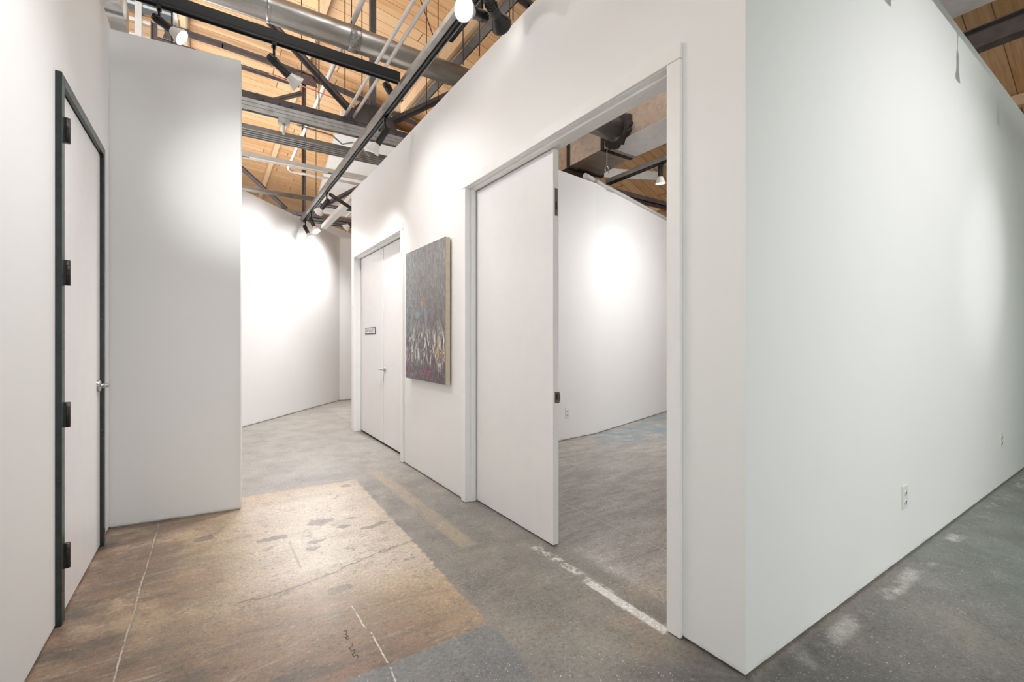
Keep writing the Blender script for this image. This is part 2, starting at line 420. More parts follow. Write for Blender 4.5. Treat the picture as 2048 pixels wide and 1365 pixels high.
    # specks of paint
    v = m.voro(P, 34)
    rr = m.noise(P, 60, 2)
    sp = mul(m.step(v[0], .13, .06), m.step(m.noise(P, 2.0, 4, .6), .45, .62))
    sp = mx(sp, mul(m.step(m.voro(P, 90)[0], .17, .08), m.step(m.noise(P, 3.0, 4, .6), .48, .6)))
    spk = mul(sp, m.math('SUBTRACT', 1.0, mul(T, .75)))
    c = m.mix(mul(spk, .95), c, (.74, .74, .70))
    sd = mul(mx(m.step(m.voro(P, 44)[0], .16, .08), m.step(m.noise(P, 85, 4, .7), .60, .66)), .6)
    c = m.mix(mul(sd, T), c, (.18, .14, .10))
    c = m.mix(mul(m.step(n_grit, .54, .66), .5), c, (.07, .06, .055))
    cn = m.noise(P, 7.5, 11, .86)
    c = m.mix(mul(m.step(cn, .52, .66), .6), c, mul2(c, .36))
    c = m.mix(mul(m.step(cn, .48, .36), .5), c, mul2(c, 1.5))
    ng2 = m.noise(P, 55, 5, .75)
    c = m.mix(mul(m.step(ng2, .54, .64), .6), c, mul2(c, .38))
    c = m.mix(mul(m.step(ng2, .46, .38), .42), c, mul2(c, 1.7))
    scr = m.step(m.noise(m.scalev(P, (3, 22, 1)), 1.4, 8, .8), .60, .68)
    c = m.mix(mul(scr, .42), c, (.50, .46, .41))
    m.color(c)
    m.b.inputs['Coat Weight'].default_value = .35; m.b.inputs['Coat Roughness'].default_value = .33
    r = m.math('MULTIPLY_ADD', n_mid, .25, .25)
    r = m.math('MULTIPLY_ADD', n_fine, .12, r)
    m.rough(r)
    m.bump(m.math('ADD', mul(n_fine, .5), mul(n_grit, .3)), .35, .008)
    return m.m
M['floor'] = floor_material()
fo = MB().box(-9, 14, -7, 24, -.2, 0).build('floor', 'floor'); struct(fo)

def ribbon(px, wd=.0022):
    pts = [Vector((*fl(*p), 0)) for p in px]; b = MB()
    for p, q in zip(pts[:-1], pts[1:]): b.bar(p+Vector((0,0,.0004)), q+Vector((0,0,.0004)), wd, .0006)
    return b
sc_px = [(687,1264),(694,1262),(692,1270),(697,1274),(690,1276),(694,1280),(700,1277)], [(700,1288),(706,1287),(704,1294),(699,1297),(703,1303),(710,1300),(708,1307),(704,1310),(708,1315),(713,1310),(717,1314),(712,1320)]
b = MB()
for l_ in sc_px: b.v, b.f, b.smooth = (lambda r_: (b.v + r_.v, b.f + [[i+len(b.v) for i in f] for f in r_.f], b.smooth + r_.smooth))(ribbon(l_))
sk_ = b.build('pencil_scribble', 'slot', fo)
# ------------------------------------------------------------------ walls
G = .012
def slab(mb, x0, x1, y0, y1, z1, core=.012, z0=G):
    mb.box(x0, x1, y0, y1, z0, z1)
HA = 3.385; TW = .14
wa = MB()
D1 = (.342, 2.227, 2.473); D2 = (3.69, 5.557, 2.435); JB = .02
wa.box(0, TW, 0, D1[0]-JB, G, HA); wa.box(0, TW, D1[1]+JB, D2[0]-JB, G, HA); wa.box(0, TW, D2[1]+JB, 5.746, G, HA)
wa.box(0, TW, D1[0]-JB, D1[1]+JB, D1[2]+JB, HA); wa.box(0, TW, D2[0]-JB, D2[1]+JB, D2[2]+JB, HA)
for y0, y1 in ((.02, D1[0]-JB), (D1[1]+JB, D2[0]-JB), (D2[1]+JB, 5.73)): wa.box(.015, TW-.015, y0, y1, 0, G+.002)
struct(wa.build('wall_corridor', 'wall'))
HB = 3.53
wb = MB(); wb.box(TW, 11, 0, TW, G, HB); wb.box(TW+.001, 11, .015, TW-.01, 0, G+.002)
struct(wb.build('wall_right', 'wall'))
# return of the block beyond the far double doors
wr = MB(); wr.box(TW, 4.2, 5.606, 5.745, G, HA); wr.box(TW, 4.2, 5.62, 5.73, 0, G+.002); struct(wr.build('wall_block_end', 'wall'))
XC = -2.25
wc = MB(); DL = (1.90, 2.795, 2.42)
wc.box(XC-TW, XC, -4.5, DL[0]-.01, G, 3.42); wc.box(XC-TW, XC, DL[1]+.01, 3.3, G, 3.42); wc.box(XC-TW, XC, DL[0]-.01, DL[1]+.01, DL[2]+.01, 3.42)
wc.box(XC-TW+.01, XC-.015, -4.5, DL[0]-.05, 0, G+.002); wc.box(XC-TW+.01, XC-.015, DL[1]+.05, 3.3, 0, G+.002)
struct(wc.build('wall_left', 'wall'))
# grey looking pier across the corridor
p0 = Vector((-2.2495, 3.121, 0)); p1 = Vector((-1.491, 3.035, 0)); d = (p1-p0).normalized(); nn = Vector((-d.y, d.x, 0))*.12
wd_ = MB(); wd_.prism([p0+Vector((0,0,G)), p1+Vector((0,0,G)), p1+nn+Vector((0,0,G)), p0+nn+Vector((0,0,G))], (0,0,3.37))
q = nn*.12; wd_.prism([p0+q, p1+q-d*.01, p1+nn-q-d*.01, p0+nn-q], (0,0,G+.002))
struct(wd_.build('wall_pier', 'wall_gray'))
def long_wall(name, a, b, h, t=.12, mat='wall'):
    a = Vector((a[0], a[1], 0)); b = Vector((b[0], b[1], 0)); d = (b-a).normalized(); n = Vector((-d.y, d.x, 0))*t
    m_ = MB(); z = Vector((0,0,G)); m_.prism([a+z, b+z, b+n+z, a+n+z], (0,0,h-G))
    q = n*.12; m_.prism([a+q, b+q, b+n-q, a+n-q], (0,0,G+.002))
    return struct(m_.build(name, mat))
eA = Vector((-1.313, 6.761)); eB = Vector((.603, 9.153)); ed = (eB-eA).normalized()
long_wall('wall_far_angled', eA - ed*3.2, eB, 3.49)
long_wall('wall_far', (.603, 9.16), (5.5, 9.20), 3.49)
long_wall('wall_room_back', (TW, 3.27), (2.709, 3.587), 3.43)
long_wall('wall_room_right', (2.709, 3.587), (9.2, 5.50), 3.43)
struct(MB().box(11.0, 11.15, -7, 21.5, 0, 4.0).build('wall_hall_side', 'wall'))
long_wall('wall_hall_end', (-9, 21.5), (14, 21.5), 7.3)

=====

» **The exercise**:
All of the data above should be transcribed verbatim, with pictures omitted.

» **The completed task**:
Keep writing the Blender script for this image. This is part 2, starting at line 420. More parts follow. Write for Blender 4.5. Treat the picture as 2048 pixels wide and 1365 pixels high.
    # specks of paint
    v = m.voro(P, 34)
    rr = m.noise(P, 60, 2)
    sp = mul(m.step(v[0], .13, .06), m.step(m.noise(P, 2.0, 4, .6), .45, .62))
    sp = mx(sp, mul(m.step(m.voro(P, 90)[0], .17, .08), m.step(m.noise(P, 3.0, 4, .6), .48, .6)))
    spk = mul(sp, m.math('SUBTRACT', 1.0, mul(T, .75)))
    c = m.mix(mul(spk, .95), c, (.74, .74, .70))
    sd = mul(mx(m.step(m.voro(P, 44)[0], .16, .08), m.step(m.noise(P, 85, 4, .7), .60, .66)), .6)
    c = m.mix(mul(sd, T), c, (.18, .14, .10))
    c = m.mix(mul(m.step(n_grit, .54, .66), .5), c, (.07, .06, .055))
    cn = m.noise(P, 7.5, 11, .86)
    c = m.mix(mul(m.step(cn, .52, .66), .6), c, mul2(c, .36))
    c = m.mix(mul(m.step(cn, .48, .36), .5), c, mul2(c, 1.5))
    ng2 = m.noise(P, 55, 5, .75)
    c = m.mix(mul(m.step(ng2, .54, .64), .6), c, mul2(c, .38))
    c = m.mix(mul(m.step(ng2, .46, .38), .42), c, mul2(c, 1.7))
    scr = m.step(m.noise(m.scalev(P, (3, 22, 1)), 1.4, 8, .8), .60, .68)
    c = m.mix(mul(scr, .42), c, (.50, .46, .41))
    m.color(c)
    m.b.inputs['Coat Weight'].default_value = .35; m.b.inputs['Coat Roughness'].default_value = .33
    r = m.math('MULTIPLY_ADD', n_mid, .25, .25)
    r = m.math('MULTIPLY_ADD', n_fine, .12, r)
    m.rough(r)
    m.bump(m.math('ADD', mul(n_fine, .5), mul(n_grit, .3)), .35, .008)
    return m.m
M['floor'] = floor_material()
fo = MB().box(-9, 14, -7, 24, -.2, 0).build('floor', 'floor'); struct(fo)

def ribbon(px, wd=.0022):
    pts = [Vector((*fl(*p), 0)) for p in px]; b = MB()
    for p, q in zip(pts[:-1], pts[1:]): b.bar(p+Vector((0,0,.0004)), q+Vector((0,0,.0004)), wd, .0006)
    return b
sc_px = [(687,1264),(694,1262),(692,1270),(697,1274),(690,1276),(694,1280),(700,1277)], [(700,1288),(706,1287),(704,1294),(699,1297),(703,1303),(710,1300),(708,1307),(704,1310),(708,1315),(713,1310),(717,1314),(712,1320)]
b = MB()
for l_ in sc_px: b.v, b.f, b.smooth = (lambda r_: (b.v + r_.v, b.f + [[i+len(b.v) for i in f] for f in r_.f], b.smooth + r_.smooth))(ribbon(l_))
sk_ = b.build('pencil_scribble', 'slot', fo)
# ------------------------------------------------------------------ walls
G = .012
def slab(mb, x0, x1, y0, y1, z1, core=.012, z0=G):
    mb.box(x0, x1, y0, y1, z0, z1)
HA = 3.385; TW = .14
wa = MB()
D1 = (.342, 2.227, 2.473); D2 = (3.69, 5.557, 2.435); JB = .02
wa.box(0, TW, 0, D1[0]-JB, G, HA); wa.box(0, TW, D1[1]+JB, D2[0]-JB, G, HA); wa.box(0, TW, D2[1]+JB, 5.746, G, HA)
wa.box(0, TW, D1[0]-JB, D1[1]+JB, D1[2]+JB, HA); wa.box(0, TW, D2[0]-JB, D2[1]+JB, D2[2]+JB, HA)
for y0, y1 in ((.02, D1[0]-JB), (D1[1]+JB, D2[0]-JB), (D2[1]+JB, 5.73)): wa.box(.015, TW-.015, y0, y1, 0, G+.002)
struct(wa.build('wall_corridor', 'wall'))
HB = 3.53
wb = MB(); wb.box(TW, 11, 0, TW, G, HB); wb.box(TW+.001, 11, .015, TW-.01, 0, G+.002)
struct(wb.build('wall_right', 'wall'))
# return of the block beyond the far double doors
wr = MB(); wr.box(TW, 4.2, 5.606, 5.745, G, HA); wr.box(TW, 4.2, 5.62, 5.73, 0, G+.002); struct(wr.build('wall_block_end', 'wall'))
XC = -2.25
wc = MB(); DL = (1.90, 2.795, 2.42)
wc.box(XC-TW, XC, -4.5, DL[0]-.01, G, 3.42); wc.box(XC-TW, XC, DL[1]+.01, 3.3, G, 3.42); wc.box(XC-TW, XC, DL[0]-.01, DL[1]+.01, DL[2]+.01, 3.42)
wc.box(XC-TW+.01, XC-.015, -4.5, DL[0]-.05, 0, G+.002); wc.box(XC-TW+.01, XC-.015, DL[1]+.05, 3.3, 0, G+.002)
struct(wc.build('wall_left', 'wall'))
# grey looking pier across the corridor
p0 = Vector((-2.2495, 3.121, 0)); p1 = Vector((-1.491, 3.035, 0)); d = (p1-p0).normalized(); nn = Vector((-d.y, d.x, 0))*.12
wd_ = MB(); wd_.prism([p0+Vector((0,0,G)), p1+Vector((0,0,G)), p1+nn+Vector((0,0,G)), p0+nn+Vector((0,0,G))], (0,0,3.37))
q = nn*.12; wd_.prism([p0+q, p1+q-d*.01, p1+nn-q-d*.01, p0+nn-q], (0,0,G+.002))
struct(wd_.build('wall_pier', 'wall_gray'))
def long_wall(name, a, b, h, t=.12, mat='wall'):
    a = Vector((a[0], a[1], 0)); b = Vector((b[0], b[1], 0)); d = (b-a).normalized(); n = Vector((-d.y, d.x, 0))*t
    m_ = MB(); z = Vector((0,0,G)); m_.prism([a+z, b+z, b+n+z, a+n+z], (0,0,h-G))
    q = n*.12; m_.prism([a+q, b+q, b+n-q, a+n-q], (0,0,G+.002))
    return struct(m_.build(name, mat))
eA = Vector((-1.313, 6.761)); eB = Vector((.603, 9.153)); ed = (eB-eA).normalized()
long_wall('wall_far_angled', eA - ed*3.2, eB, 3.49)
long_wall('wall_far', (.603, 9.16), (5.5, 9.20), 3.49)
long_wall('wall_room_back', (TW, 3.27), (2.709, 3.587), 3.43)
long_wall('wall_room_right', (2.709, 3.587), (9.2, 5.50), 3.43)
struct(MB().box(11.0, 11.15, -7, 21.5, 0, 4.0).build('wall_hall_side', 'wall'))
long_wall('wall_hall_end', (-9, 21.5), (14, 21.5), 7.3)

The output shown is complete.